* **Required work**:
Determine which lines contain the word "scene", then copy those lines.

* **Given information**:
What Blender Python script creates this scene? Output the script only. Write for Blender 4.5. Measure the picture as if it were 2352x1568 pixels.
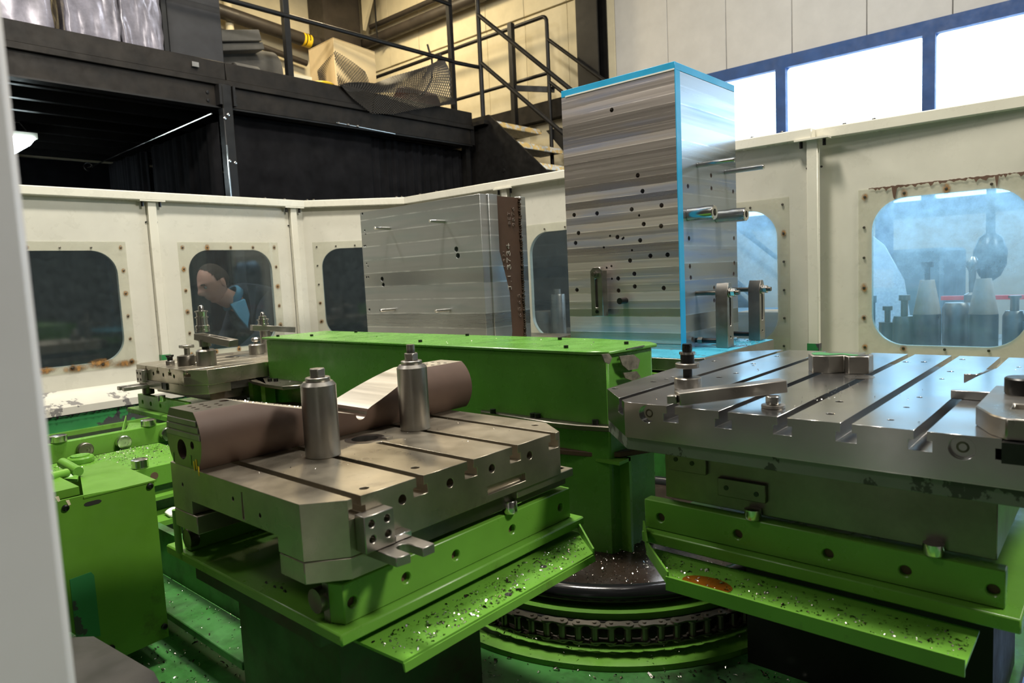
import bpy, bmesh, math, random
from mathutils import Vector, Matrix
random.seed(7)
for o in list(bpy.data.objects): bpy.data.objects.remove(o)
SC = bpy.context.scene; COL = SC.collection
# ------------------------------------------------------------------ camera
FOC = 1600.0; A0, P0, R0_ = math.radians(41.7), math.radians(5.35), math.radians(2.72)
_R0 = Vector((math.sin(A0), -math.cos(A0), 0)); _F = Vector((math.cos(A0)*math.cos(P0), math.sin(A0)*math.cos(P0), -math.sin(P0)))
_U0 = _R0.cross(_F)
_R = _R0*math.cos(R0_) - _U0*math.sin(R0_); _U = _R0*math.sin(R0_) + _U0*math.cos(R0_)
cam = bpy.data.objects.new('camera', bpy.data.cameras.new('camera')); COL.objects.link(cam); SC.camera = cam
cam.matrix_world = Matrix(((_R.x, _U.x, -_F.x, 0), (_R.y, _U.y, -_F.y, 0), (_R.z, _U.z, -_F.z, 0), (0, 0, 0, 1)))
cam.data.sensor_width = 36; cam.data.lens = FOC/2352*36; cam.data.clip_start = .02
cam.data.dof.use_dof = True; cam.data.dof.focus_distance = 1.8; cam.data.dof.aperture_fstop = 7.5
# survey helpers: intersect a sight line with a known plane (origin = the camera's position)
def ray(px, py): return _F*FOC + _R*(px-1176) - _U*(py-784)
def at(px, py, z): d = ray(px, py); return d*(z/d.z)
def atx(px, py, x): d = ray(px, py); return d*(x/d.x)
def aty(px, py, y): d = ray(px, py); return d*(y/d.y)
# ------------------------------------------------------------------ world, lights, exposure
w = bpy.data.worlds.new('world'); SC.world = w; w.use_nodes = True
w.node_tree.nodes['Background'].inputs[0].default_value = (.75, .85, 1, 1); w.node_tree.nodes['Background'].inputs[1].default_value = 1.0
vs = SC.view_settings; vs.view_transform = 'Standard'; vs.look = 'None'; vs.exposure = 0.35; vs.gamma = 1; vs.use_curve_mapping = False
def area(name, loc, size, energy, color, target, sy=None):
    l = bpy.data.lights.new(name, 'AREA'); l.energy = energy; l.color = color; l.size = size
    if sy: l.shape = 'RECTANGLE'; l.size_y = sy
    o = bpy.data.objects.new(name, l); COL.objects.link(o); o.location = loc
    o.rotation_euler = (Vector(target)-Vector(loc)).to_track_quat('-Z', 'Y').to_euler()
    return o
area('unseen_lamp', (2.2, -2.6, 3.5), .6, 165, (1, .94, .84), (.9, 1.0, -.4))
area('unseen_lamp', (1.35, 1.6, 3.9), .6, 185, (1, .93, .82), (1.2, 1.9, -1))
area('unseen_lamp', (5.0, 6.9, 4.0), .6, 80, (1, .82, .52), (5.6, 6.6, 0))
area('unseen_lamp', (-1.5, 3.0, 3.9), .7, 25, (1, .95, .88), (0, 3, -1))
area('unseen_lamp', (4.6, 1.4, 4.0), .7, 42, (.9, .95, 1), (4.6, 1.4, -1))
area('unseen_lamp', (2.4, 7.4, 4.1), .5, 45, (1, .84, .55), (2.6, 8, 0))
area('unseen_lamp', (3.0, 3.3, 4.1), .5, 45, (1, .9, .7), (3.6, 5.6, 1.5))  # added lamp, brightens the cardboard box on the mezzanine
area('unseen_lamp', (.7, 4.4, 3.2), .4, 55, (1, .96, .9), (2.0, 4.2, 0))  # added lamp above the man, lifts the light on his face
WIN_E, LAMP_E = 3.2, 14.0
# ------------------------------------------------------------------ materials
def nt(name):
    m = bpy.data.materials.new(name); m.use_nodes = True; t = m.node_tree
    return m, t, t.nodes['Principled BSDF']
def N(t, ty, **kw):
    n = t.nodes.new(ty)
    for k, v in kw.items():
        if k in n.inputs: n.inputs[k].default_value = v
        else: setattr(n, k, v)
    return n
def coords(t, scale):
    tc = t.nodes.new('ShaderNodeTexCoord'); mp = t.nodes.new('ShaderNodeMapping'); mp.inputs['Scale'].default_value = scale
    t.links.new(tc.outputs['Object'], mp.inputs[0]); return mp.outputs[0]
def noise(t, scale=(1, 1, 1), s=5, detail=4, rough=.6):
    n = N(t, 'ShaderNodeTexNoise'); n.inputs['Scale'].default_value = s; n.inputs['Detail'].default_value = detail; n.inputs['Roughness'].default_value = rough
    t.links.new(coords(t, scale), n.inputs['Vector']); return n.outputs[0]
def ramp(t, src, p0, p1, c0=(0, 0, 0, 1), c1=(1, 1, 1, 1)):
    r = t.nodes.new('ShaderNodeValToRGB'); e = r.color_ramp.elements; e[0].position = p0; e[1].position = p1; e[0].color = c0; e[1].color = c1
    t.links.new(src, r.inputs[0]); return r.outputs[0]
def mixc(t, fac, a, b):
    m = t.nodes.new('ShaderNodeMix'); m.data_type = 'RGBA'
    for s, v in ((0, fac), (6, a), (7, b)):
        if hasattr(v, 'links') or hasattr(v, 'is_output'): t.links.new(v, m.inputs[s])
        else: m.inputs[s].default_value = v
    return m.outputs[2]
def c4(c, k=1): return (c[0]*k, c[1]*k, c[2]*k, 1)
def mapr(t, src, a, b):
    m = t.nodes.new('ShaderNodeMapRange'); m.inputs[3].default_value = a; m.inputs[4].default_value = b
    m.inputs[1].default_value = .3; m.inputs[2].default_value = .7
    t.links.new(src, m.inputs[0]); return m.outputs[0]
def bump(t, b, src, strength, dist=.002):
    n = t.nodes.new('ShaderNodeBump'); n.inputs['Strength'].default_value = strength; n.inputs['Distance'].default_value = dist
    t.links.new(src, n.inputs['Height']); t.links.new(n.outputs[0], b.inputs['Normal'])
def paint(name, col, rough=.35, var=.12, chip=None, chipcol=(.05, .05, .055), chips=9, coat=0, dirt=0, dirtcol=(.05, .03, .02)):
    m, t, b = nt(name)
    n = noise(t, s=6); c = ramp(t, n, .3, .7, c4(col, 1-var), c4(col, 1+var))
    if dirt:
        c = mixc(t, ramp(t, noise(t, s=4.5, detail=8, rough=.7), .62-dirt, .75-dirt*.5), c, c4(dirtcol))
    if chip is not None:
        c = mixc(t, ramp(t, noise(t, s=chips, detail=9, rough=.62), chip, chip+.012), c, c4(chipcol))
    t.links.new(c, b.inputs['Base Color'])
    t.links.new(mapr(t, noise(t, s=14, detail=6), rough-.08, rough+.14), b.inputs['Roughness'])
    bump(t, b, noise(t, s=160, detail=2), .08, .0006)
    b.inputs['Coat Weight'].default_value = coat
    return m
def metal(name, col, rough=.3, scale=(1, 1, 1), s=20, var=.15, rv=.12, bm_=.06, metallic=1.0, stain=None, stc=(.08, .05, .03)):
    m, t, b = nt(name)
    n = noise(t, scale, s, 5, .65); c = ramp(t, n, .25, .75, c4(col, 1-var), c4(col, 1+var))
    if stain: c = mixc(t, ramp(t, noise(t, s=7, detail=9, rough=.7), stain, stain+.22), c, c4(stc))
    t.links.new(c, b.inputs['Base Color']); b.inputs['Metallic'].default_value = metallic
    t.links.new(mapr(t, noise(t, scale, s*.6, 4), max(.05, rough-rv), rough+rv), b.inputs['Roughness'])
    bump(t, b, n, bm_, .001); return m
def flat(name, col, rough=.5, metallic=0, emit=0, alpha=1):
    m, t, b = nt(name); b.inputs['Base Color'].default_value = c4(col); b.inputs['Roughness'].default_value = rough; b.inputs['Metallic'].default_value = metallic
    if emit: b.inputs['Emission Color'].default_value = c4(col); b.inputs['Emission Strength'].default_value = emit
    b.inputs['Alpha'].default_value = alpha
    return m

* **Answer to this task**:
What Blender Python script creates this scene? Output the script only. Write for Blender 4.5. Measure the picture as if it were 2352x1568 pixels.
SC = bpy.context.scene; COL = SC.collection